Ma in fondo l’avvocato aiuta un uomo, innocente o colpevole, gradito o sgradito ai pregiudizi popolari, a percorrere il cammino difficile nel quale la vera minaccia non è la legge, ma quei perniciosi assolutismi che hanno lastricato di martiri la storia dell’umanità.
L’avvocato dannato e biasimato per aver accettato l’incarico difensivo
Proprio in questi tempi in cui la giustizia nei mass media fa, la parte del leone, con alternanza di esaltazioni e vivaci deprezzamenti, ci si chiede se la morale cristiana possa giustificare un avvocato che, in vista di lauti compensi, non esita a mettere in atto tutti i cavilli del diritto quali, a sentire i detrattori, l’applicazione di istituti di diritto sostanziale, per far assolvere un soggetto della cui colpevolezza (oggettiva) è del tutto consapevole.
C’è una frase che padroneggia nei tribunali e che tutti conosciamo, ma che evidentemente non sappiamo comprendere fino in fondo. “La legge è uguale per tutti”.
Dietro questa espressione si cela un concetto fondamentale del diritto e di una società che su di esso si basa: il diritto alla difesa. Tutti hanno diritto alla difesa, anche chi è colpevole, perché incastrato dalle prove o reo confesso di un reato, anche i protagonisti dei processi mediatici che sconvolgono l’opinione pubblica, hanno diritto ad essere difesi e ad un equo processo. Senza questa forma di tutela sarebbe una società allo stato brado, spinta solo dal desiderio di vendetta e di gogna pubblica. Esiste una difesa legale “di sostanza” basata sui fatti che, in alcune circostanze, servono a contestualizzare l’evento (se non a giustificarlo). Alla difesa sostanziale si aggiunge quella formale.

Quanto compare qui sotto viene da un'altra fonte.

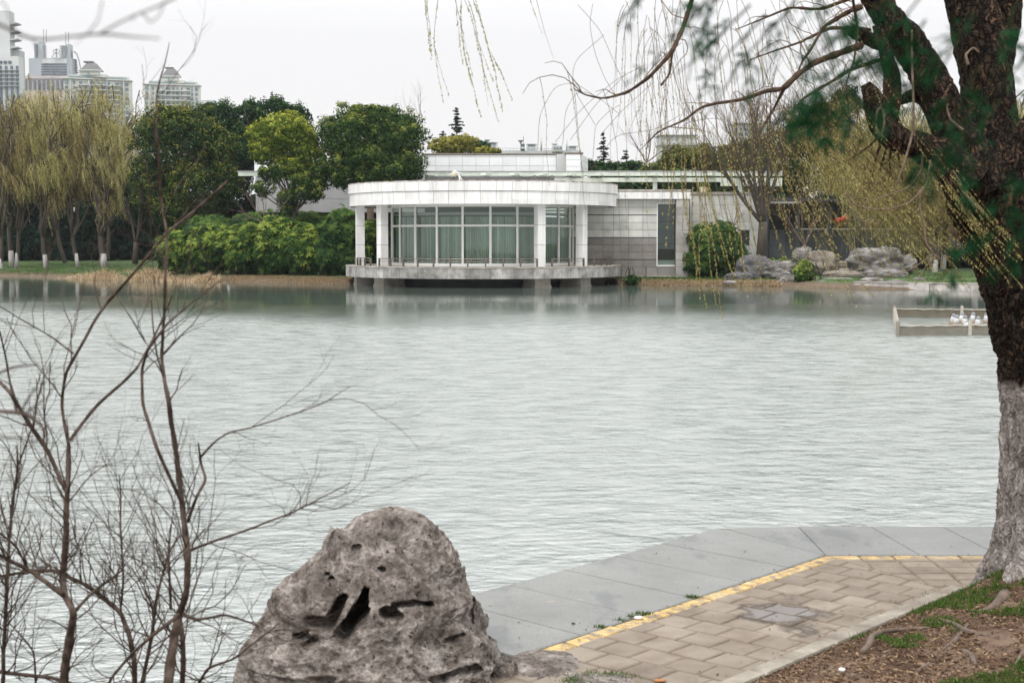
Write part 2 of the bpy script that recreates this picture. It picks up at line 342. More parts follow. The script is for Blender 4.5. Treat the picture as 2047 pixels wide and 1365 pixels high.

Tutti hanno diritto ad un processo giusto e giusto significa anche senza vizi di forma. L’avvocato sta facendo molto di più che inseguire l’onorario. Sta tutelando il diritto alla difesa.
Principio che viene richiamato anche dall’articolo 27 della Costituzione, che sancisce la cd presunzione d’innocenza. “Ogni imputato non può essere considerato colpevole fino alla condanna definitiva“. L’avvocato, nel processo penale, non difende mai il reato.
Disapprovarlo sul piano etico solo perché ha accettato di difendere chi è accusato di aver commesso un fatto odioso è un atteggiamento miope e pericoloso, perché mette in discussione il diritto di difesa. Del colpevole, ma anche dell’innocente.
Il diritto di difesa vola alto e non ha nulla a che fare con i giudizi etici su ciò che è bene o ciò che è male, prescinde del tutto dalla maggiore o minore odiosità del delitto e dal concetto di colpevolezza o di innocenza.
Esso è un pilastro della civiltà del diritto. Un valore talmente elevato che, per riaffermarlo, un uomo ha sacrificato la sua vita. E, d’altro canto, chi disapprova l’avvocato che accetta di difendere l’accusato di un grave delitto, di fatto, condanna l’imputato prima ancora che il processo sia iniziato.
La difesa degli imputati di reati eticamente odiosi va garantita, sempre. Si tratta di una irrinunciabile affermazione dello Stato di diritto, una garanzia fondamentale di giustizia. Per i colpevoli, ma anche per le vittime e per gli innocenti.